[PROBLEM DETAILS]: All lines from the top of the records below through the line holding "1.14), .01), M['steel'], vt)", and only those, should be printed exactly, minus the pictures.

[RECORDS FOR THE EXERCISE]:
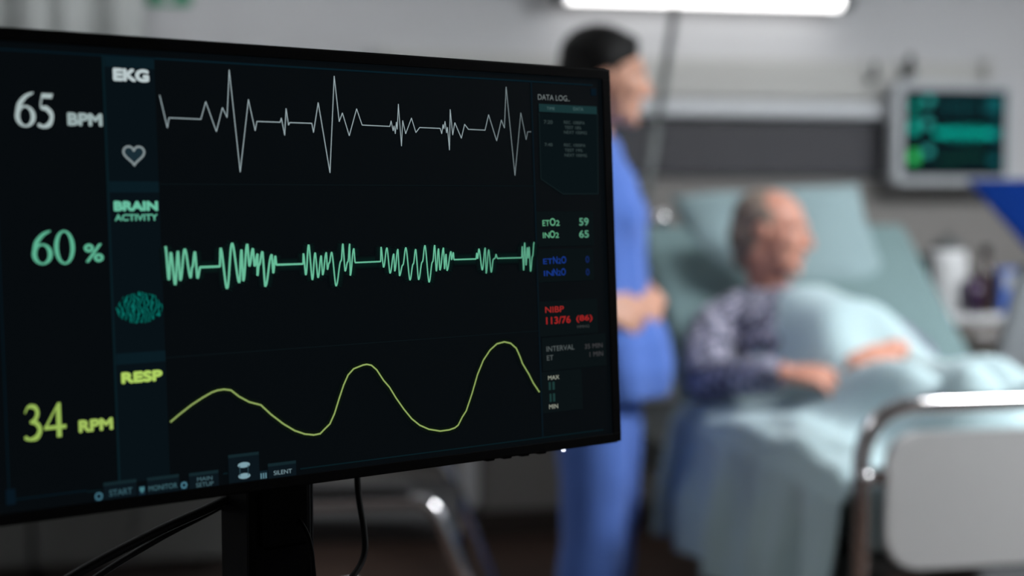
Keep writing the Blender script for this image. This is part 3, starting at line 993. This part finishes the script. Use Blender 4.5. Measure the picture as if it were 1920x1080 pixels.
# ------------------------------------------------------------------ ventilator with blue display at right
vt = thing('ventilator', 'grey medical ventilator with a tilted deep blue display, right of the bed', 'ventilator', (2.42, 3.78, 0), radians(-30))
obj('body', prism([(-.20, .20), (.22, .20), (.20, .78), (.14, 1.03), (-.12, 1.03), (-.19, .72)], -.16, .18, .02), M['casing2'], vt)
obj('base', box((-.22, -.22, .09), (.24, .24, .19), .02), M['casing2'], vt)
for sx in (-.18, .20):
    for sy in (-.18, .2):
        w = lathe([(.03, -.014), (.045, -.01), (.045, .01), (.03, .014)], 16)
        w.transform(Matrix.Translation((sx, sy, .045)) @ Matrix.Rotation(pi / 2, 4, 'X'))
        obj('caster', w, M['rubber'], vt, True)
hd = obj('display_head', prism([(-.275, 1.287), (.34, 1.287), (.18, 1.045), (-.068, 1.045)], -.20, -.10, .008), M['blue'], vt)
hd.rotation_euler = (0, 0, 0)
obj('display_arm', box((-.06, -.10, 1.02), (.06, .04, 1.14), .01), M['steel'], vt)

# ------------------------------------------------------------------ chrome visitor chair
ch = thing('visitor_chair', 'chrome tube armchair with a black seat beside the pale back wall', 'chair', plan(-.36, 3.25, 0), -YAW)
for sy in (-.24, .24):
    obj('side_frame', tube(rounded([(-.24, sy, .0175), (-.22, sy, .56), (.185, sy, .575), (.40, sy, .0175)], .05), .016, 14), M['polish'], ch, True)
obj('front_rail', tube([(.228, -.24, .455), (.228, .24, .455)], .011), M['chrome'], ch, True)
obj('rear_rail', tube([(-.222, -.24, .455), (-.222, .24, .455)], .011), M['chrome'], ch, True)
obj('floor_rail', tube([(-.24, -.24, .0175), (-.24, .24, .0175)], .0135), M['chrome'], ch, True)
obj('seat', box((-.235, -.215, .465), (.235, .215, .525), .02, 3), M['vinyl'], ch)
bk = obj('backrest', box((-.025, -.215, .0), (.02, .215, .36), .02, 3), M['vinyl'], ch)
bk.location = (-.235, 0, .56)
bk.rotation_euler = (0, radians(-10), 0)
for sy in (-.15, .15):
    obj('back_post', tube([(-.225, sy, .45), (-.232, sy, .50), (-.285, sy, .80)], .010), M['chrome'], ch, True)
for sy in (-.24, .24):
    obj('armrest', box((-.16, sy - .025, .585), (.14, sy + .025, .61), .01, 3), M['vinyl'], ch)

# ------------------------------------------------------------------ hospital bed (own frame: y runs from foot to head)
BO = Vector((1.562, 3.405, 0))
BR_ = radians(0)
BM = Matrix.Translation(BO) @ Matrix.Rotation(BR_, 4, 'Z')
bed = thing('hospital_bed', 'hospital bed with chrome end frames and raised teal backrest', 'bed', BO, BR_)
HINGE = 0.0
RA = radians(40)


def end_frame(y, top, name):
    pts = rounded([(-.44, y, .13), (-.44, y, top), (.44, y, top), (.44, y, .13)], .115, 10)
    e = obj(name, tube(pts, .0165, 16), M['chrome'], bed, True)
    pn = prism(round_rect(-.392, .392, .542, .80 if y < 0 else .88, .06), y - .011, y + .011, .004)
    obj('end_board', pn, M['board'], e)
    obj('lower_bar', tube([(-.44, y, .50), (.44, y, .50)], .013), M['chrome'], e, True)
    for s in (-1, 1):
        obj('board_clamp', box((min(s * .38, s * .44), y - .015, .705), (max(s * .39, s * .44), y + .015, .735), .005), M['chrome'], e)
        obj('clamp_bolt', add_ell(B(), (s * .44, y - .019, .722), .0125), M['polish'], e, True)
    return e


end_frame(-1.03, .85, 'foot_frame')
end_frame(1.06, .98, 'head_frame')
mt = box((-.42, -.99, .56), (.42, .0, .69), .03, 3)
mattress = obj('mattress', mt, M['teal2'], bed, True)
ba = box((-.42, .0, -.065), (.42, .73, .065), .03, 3)
bb = obj('backrest', ba, M['teal2'], bed, True)
bb.location = (0, .0, .645)
bb.rotation_euler = (RA, 0, 0)
obj('mattress_deck', box((-.43, -1.0, .52), (.43, 1.02, .555), .006), M['steel'], bed)
for s in (-1, 1):
    obj('side_beam', box((s * .36 - .02, -1.03, .42), (s * .36 + .02, 1.06, .50), .006), M['steel'], bed)
    for y in (-1.03, 1.06):
        w = lathe([(.045, -.016), (.06, -.012), (.06, .012), (.045, .016)], 18)
        w.transform(Matrix.Translation((s * .44, y, .06)) @ Matrix.Rotation(pi / 2, 4, 'Y'))
        obj('caster', w, M['rubber'], bed, True)
obj('lift_arm', box((-.05, .2, .555), (.05, .55, .60), .006), M['steel'], bed)
# slanting pole at the head of the bed
pt = BM.inverted() @ plan(.5285, 4.53, 1.855)
pm = BM.inverted() @ plan(.443, 4.53, 1.28)
pbm = pm + (pm - pt) * (1.28 - .47) / (1.855 - 1.28)
pole = obj('infusion_pole', tube([pbm, pt], .0135, 14), M['steel'], bed, True)
kn = BM.inverted() @ plan(.478, 4.44, 1.166)
obj('clamp_knob', add_ell(B(), kn, .030), M['polish'], pole, True)
obj('clamp_rod', tube([kn, pm + (pm - pt) * .22], .008), M['chrome'], pole, True)

# pillow
bm = B()
NU, NV = 28, 22
grid = {}
for side in (1, -1):
    for i in range(NU + 1):
        for j in range(NV + 1):
            u, v = 2 * i / NU - 1, 2 * j / NV - 1
            if side == -1 and (i in (0, NU) or j in (0, NV)):
                grid[side, i, j] = grid[1, i, j]
                continue
            th = .085 * (max(0, 1 - abs(u) ** 3.2) ** .55) * (max(0, 1 - abs(v) ** 3.2) ** .55)
            pull = 1 - .06 * (1 - abs(u) ** 2) * (abs(v) ** 4)
            pux = 1 - .06 * (1 - abs(v) ** 2) * (abs(u) ** 4)
            p = Vector((u * .30 * pux, v * .21 * pull, side * th))
            p.z += .008 * noise.noise(Vector((u * 2.5, v * 2.5, side)))
            # hollow where the head lies
            if side == 1:
                p.z -= .03 * math.exp(-((u + .25) / .35) ** 2 - ((v - .0) / .5) ** 2)
            grid[side, i, j] = bm.verts.new(p)
for side in (1, -1):
    for i in range(NU):
        for j in range(NV):
            f = [grid[side, i, j], grid[side, i + 1, j], grid[side, i + 1, j + 1], grid[side, i, j + 1]]
            bm.faces.new(f if side == 1 else f[::-1])
pil = obj('pillow', bm, M['teal'], None, True)
pil.location = (1.565, 3.865, 1.085)
pil.rotation_euler = (Matrix.Rotation(radians(-3), 3, 'Z') @ Matrix.Rotation(radians(57), 3, 'X') @ Matrix.Rotation(radians(4.5), 3, 'Z')).to_euler()
tag(pil, 'pale teal pillow propped behind the patient on the raised bed back', 'pillow')

# blanket
xb = lambda y: -.095 + .075 * min(1, max(0, -y / .6))
def ss(a, b, x):
    t = min(1, max(0, (x - a) / (b - a)))
    return t * t * (3 - 2 * t)
def bump(x, y):
    c = xb(y)
    dx = x - c
    tor = (.278 + .022 * ss(-.15, .05, y)) * math.exp(-abs(dx / .178) ** 3.2)
    kn_ = math.exp(-((y + .55) / .17) ** 2)
    ft = math.exp(-((y + .83) / .07) ** 2)
    legs = 0
    for s in (-1, 1):
        legs += (.105 + .04 * kn_ + .06 * ft) * math.exp(-abs((dx - s * .095) / .085) ** 2.4)
    legs = min(legs, .19)
    w = ss(-.40, -.17, y)
    h = tor * w + legs * (1 - w)
    # crumpled ridge along the left edge and soft wrinkles
    h += .035 * math.exp(-((x + .375) / .045) ** 2) * (.6 + .4 * sin(y * 9 + 1))
    h += .03 * math.exp(-((x - .24 - .1 * sin(y * 3)) / .07) ** 2) * (.5 + .5 * sin(y * 7))
    calm = 1 - .8 * w * math.exp(-abs(dx / .3) ** 4)
    h += calm * .020 * noise.noise(Vector((x * 6, y * 5, 3))) + calm * .010 * noise.noise(Vector((x * 15, y * 12, 7)))
    h += .012 * sin((x * .8 + y) * 26) * math.exp(-((y + .1) / .3) ** 2) * .5 * calm
    return max(h + .02 * (1 - w), -.004) * ss(-.99, -.90, y)
bm = B()
NY, NS = 110, 150
SLL, SRR = .79, .80
hw = .425
rows = []
for j in range(NY + 1):
    y = -1.125 + 1.160 * j / NY
    tuck = max(0, -.99 - y)               # the foot end hangs down behind the end board
    y = max(y, -.99)
    row = []
    for i in range(NS + 1):
        s = -SLL + (SLL + SRR) * i / NS
        sg_ = -1 if s < 0 else 1
        d = abs(s) - hw
        yy = y
        if d <= 0:
            x, z = s, .705 + bump(s, y)
        else:
            rc = .035
            if d < rc * pi / 2:
                a = d / rc
                x = sg_ * (hw + rc * sin(a))
                z = .705 - rc * (1 - cos(a)) + bump(sg_ * hw, y) * cos(a)
            else:
                dd = d - rc * pi / 2
                k = min(1, dd / .18)
                fold = .032 * sin(y * 27 + 1.2 * sin(y * 5) + 3 * dd) + .012 * sin(y * 51 + 2)
                x = sg_ * (hw + rc + .012 + .05 * dd + k * fold)
                z = .705 - rc - dd
                yy = y + .05 * dd * sin(y * 3) + (.05 * dd if sg_ < 0 else 0)
        row.append(bm.verts.new((x, yy - min(tuck, .012), (z - tuck) if d <= 0 else z)))
    rows.append(row)
for j in range(NY):
    for i in range(NS):
        bm.faces.new((rows[j][i], rows[j][i + 1], rows[j + 1][i + 1], rows[j + 1][i]))
blk = obj('blanket', bm, M['bl'], None, True)
blk.location = BO
blk.rotation_euler = (0, 0, BR_)
md = blk.modifiers.new('thick', 'SOLIDIFY')
md.thickness = .010
md.offset = -1
tag(blk, 'pale teal blanket covering the patient and hanging in folds over the bed side', 'blanket')

# ------------------------------------------------------------------ people
def frame(fwd, up=(0, 0, 1)):
    f = Vector(fwd).normalized()
    u = Vector(up)
    l = u.cross(f).normalized()
    u = f.cross(l)
    return Matrix((f, l, u)).transposed()         # columns: forward, left, up


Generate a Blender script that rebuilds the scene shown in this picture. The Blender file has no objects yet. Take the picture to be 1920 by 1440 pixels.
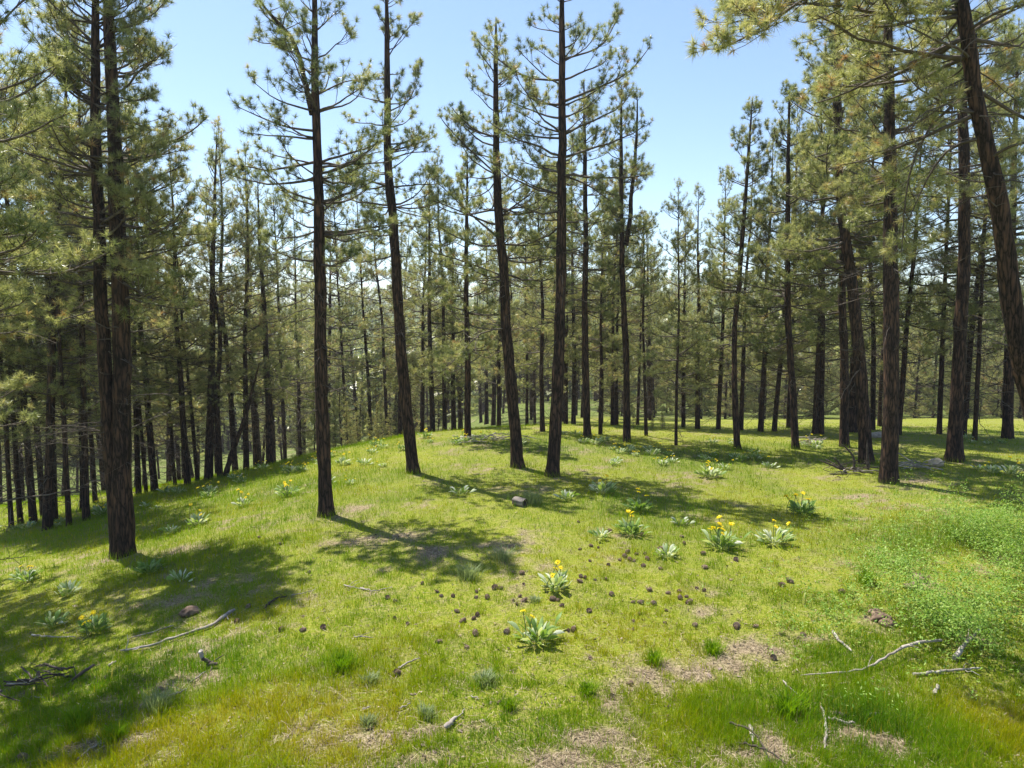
import bpy, math, random
import numpy as np
from mathutils import Vector, Matrix

S = bpy.context.scene
COL = S.collection
R_ = math.radians
# ------------------------------------------------------------------ camera
F_PX, CAM_H, PITCH = 1320.0, 4.3, math.atan(110 / 1320.0)
cam_d = bpy.data.cameras.new('camera')
cam_d.sensor_width = 36.0
cam_d.lens = 36.0 * F_PX / 1920.0
cam_d.clip_start, cam_d.clip_end = 0.1, 6000
cam = bpy.data.objects.new('camera', cam_d)
cam.location = (0, 0, CAM_H)
cam.rotation_euler = (math.pi / 2 - PITCH, 0, 0)
COL.objects.link(cam)
S.camera = cam
# ------------------------------------------------------------------ light
SUN_EL, SUN_AZ = R_(65), R_(-45)          # azimuth from +Y, clockwise seen from above
W = bpy.data.worlds.new('World')
S.world = W
W.use_nodes = True
nt = W.node_tree
sky = nt.nodes.new('ShaderNodeTexSky')
sky.sky_type = 'NISHITA'
sky.sun_disc = False
sky.sun_elevation, sky.sun_rotation = SUN_EL, SUN_AZ
sky.altitude, sky.air_density, sky.dust_density, sky.ozone_density = 700, 1.0, 0.5, 1.0
bg = nt.nodes['Background']
bg.inputs['Strength'].default_value = 0.118
nt.links.new(sky.outputs[0], bg.inputs[0])
sd = bpy.data.lights.new('sun', 'SUN')
sd.energy, sd.angle, sd.color = 5.0, R_(0.5), (1.0, 0.95, 0.86)
sun = bpy.data.objects.new('sun', sd)
sv = Vector((math.sin(SUN_AZ) * math.cos(SUN_EL), math.cos(SUN_AZ) * math.cos(SUN_EL), math.sin(SUN_EL)))
sun.rotation_euler = sv.to_track_quat('Z', 'Y').to_euler()
sun.location = sv * 60
COL.objects.link(sun)
S.view_settings.view_transform = 'Standard'
S.view_settings.look = 'None'
S.view_settings.gamma = 1
S.view_settings.exposure = 0.96
HAZE = 0.0004
S.render.engine = 'CYCLES'
cy = S.cycles
cy.max_bounces, cy.diffuse_bounces, cy.glossy_bounces, cy.transmission_bounces = 9, 6, 1, 6
cy.transparent_max_bounces = 4
cy.use_denoising = True
cy.denoiser = 'OPENIMAGEDENOISE'
cy.denoising_input_passes = 'RGB_ALBEDO_NORMAL'
cy.denoising_prefilter = 'ACCURATE'
cy.caustics_reflective = cy.caustics_refractive = False

# ------------------------------------------------------------------ numeric helpers
def vnoise(x, y, seed=0):
    x = np.asarray(x, float); y = np.asarray(y, float)
    xi = np.floor(x).astype(np.int64); yi = np.floor(y).astype(np.int64)
    xf, yf = x - xi, y - yi
    def h(a, b):
        n = (a * 374761393 + b * 668265263 + seed * 982451653) & 0xffffffff
        n = ((n ^ (n >> 13)) * 1274126177) & 0xffffffff
        return ((n ^ (n >> 16)) & 0xffff) / 65535.0
    u, v = xf * xf * (3 - 2 * xf), yf * yf * (3 - 2 * yf)
    return (h(xi, yi) * (1 - u) + h(xi + 1, yi) * u) * (1 - v) + (h(xi, yi + 1) * (1 - u) + h(xi + 1, yi + 1) * u) * v

def fbm(x, y, seed=0, o=3):
    r, a, t = 0, 0.5, 0
    for i in range(o):
        r = r + a * vnoise(x * 2 ** i, y * 2 ** i, seed + i * 7); t += a; a *= .5
    return r / t

def sp(x, s):
    return s * np.logaddexp(0, np.asarray(x, float) / s)

def sstep(a, b, x):
    t = np.clip((np.asarray(x, float) - a) / (b - a), 0, 1)
    return t * t * (3 - 2 * t)

def ground(x, y):
    x = np.asarray(x, float); y = np.asarray(y, float)
    left = 1 - sstep(-12, 4, x)
    a = 0.20 * sp(-(x + 4), 1.2)
    a = 9 * (1 - np.exp(-a / 9))
    b = (0.135 + 0.075 * left) * sp(y - (30.5 - 3 * left), 1.6)
    z = -a - 13 * (1 - np.exp(-b / 13))
    z = z + 44 * sstep(170, 620, y) + 10 * (fbm(x / 130., y / 130., 3) - .5) * sstep(90, 300, y)
    z = z + 1.4 * np.exp(-((x - 11) / 6) ** 2) * 0
    z = z + 0.10 * (fbm(x / 2.6, y / 2.6, 11) - .5) + 0.5 * (fbm(x / 14., y / 14., 5) - .5) * sstep(8, 20, np.hypot(x, y))
    return z

def ray(u, v):
    a, b = (u - 960) / F_PX, -(v - 720) / F_PX
    cp, s_ = math.cos(PITCH), math.sin(PITCH)
    return np.array([a, cp + b * s_, -s_ + b * cp])

def hit(u, v):
    d = ray(u, v)
    t = np.geomspace(3, 400, 5000)
    z = CAM_H + d[2] * t - ground(d[0] * t, d[1] * t)
    i = np.argmax(z < 0) if (z < 0).any() else len(t) - 1
    p = d * t[i]
    return Vector((p[0], p[1], float(ground(p[0], p[1]))))

def at_dist(u, dist):
    x = (u - 960) / F_PX * dist
    return Vector((x, dist, float(ground(x, dist))))

def proj(p):
    cp, s_ = math.cos(PITCH), math.sin(PITCH)
    dz = p[2] - CAM_H
    f = p[1] * cp - dz * s_
    return 960 + F_PX * p[0] / f, 720 - F_PX * (p[1] * s_ + dz * cp) / f

# ------------------------------------------------------------------ object helpers
def mesh_np(name, V, faces, mats, midx=None, smooth=None, tint=None, attr='tint'):
    """faces: list of (F,k) index arrays; one object-ready mesh"""
    me = bpy.data.meshes.new(name)
    V = np.ascontiguousarray(V, np.float32)
    me.vertices.add(len(V)); me.vertices.foreach_set('co', V.ravel())
    loops = np.concatenate([f.ravel() for f in faces]).astype(np.int32)
    tot = np.concatenate([np.full(len(f), f.shape[1], np.int32) for f in faces])
    st = np.concatenate([[0], np.cumsum(tot)[:-1]]).astype(np.int32)
    me.loops.add(len(loops)); me.loops.foreach_set('vertex_index', loops)
    me.polygons.add(len(tot)); me.polygons.foreach_set('loop_start', st)
    if midx is not None: me.polygons.foreach_set('material_index', np.concatenate([np.full(len(f), m, np.int32) for f, m in zip(faces, midx)]))
    sm = np.concatenate([np.full(len(f), bool(s)) for f, s in zip(faces, smooth or [False] * len(faces))])
    me.polygons.foreach_set('use_smooth', sm)
    if tint is not None:
        at = me.attributes.new(attr, 'FLOAT', 'POINT')
        at.data.foreach_set('value', np.ascontiguousarray(tint, np.float32))
    for m in mats: me.materials.append(m)
    me.update(calc_edges=True)
    return me

def link(name, me, parent=None, loc=None):
    o = bpy.data.objects.new(name, me); COL.objects.link(o)
    if parent: o.parent = parent
    if loc is not None: o.location = loc
    return o

def tag(o, label, cat, group=None):
    o['label'] = label; o['category'] = cat
    if group: o['group'] = group
    return o

def empty(name, loc, label, cat, group=None):
    o = bpy.data.objects.new(name, None); COL.objects.link(o)
    o.empty_display_size = .2
    o.location = loc
    return tag(o, label, cat, group)

def copy_tree(o, parent=None):
    c = o.copy(); COL.objects.link(c)
    if parent: c.parent = parent
    for ch in list(o.children): copy_tree(ch, c)
    return c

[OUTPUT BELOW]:
Keep writing the Blender script for this image. This is part 3, starting at line 993. This part finishes the script. Use Blender 4.5. Measure the picture as if it were 1920x1080 pixels.
# ------------------------------------------------------------------ ventilator with blue display at right
vt = thing('ventilator', 'grey medical ventilator with a tilted deep blue display, right of the bed', 'ventilator', (2.42, 3.78, 0), radians(-30))
obj('body', prism([(-.20, .20), (.22, .20), (.20, .78), (.14, 1.03), (-.12, 1.03), (-.19, .72)], -.16, .18, .02), M['casing2'], vt)
obj('base', box((-.22, -.22, .09), (.24, .24, .19), .02), M['casing2'], vt)
for sx in (-.18, .20):
    for sy in (-.18, .2):
        w = lathe([(.03, -.014), (.045, -.01), (.045, .01), (.03, .014)], 16)
        w.transform(Matrix.Translation((sx, sy, .045)) @ Matrix.Rotation(pi / 2, 4, 'X'))
        obj('caster', w, M['rubber'], vt, True)
hd = obj('display_head', prism([(-.275, 1.287), (.34, 1.287), (.18, 1.045), (-.068, 1.045)], -.20, -.10, .008), M['blue'], vt)
hd.rotation_euler = (0, 0, 0)
obj('display_arm', box((-.06, -.10, 1.02), (.06, .04, 1.14), .01), M['steel'], vt)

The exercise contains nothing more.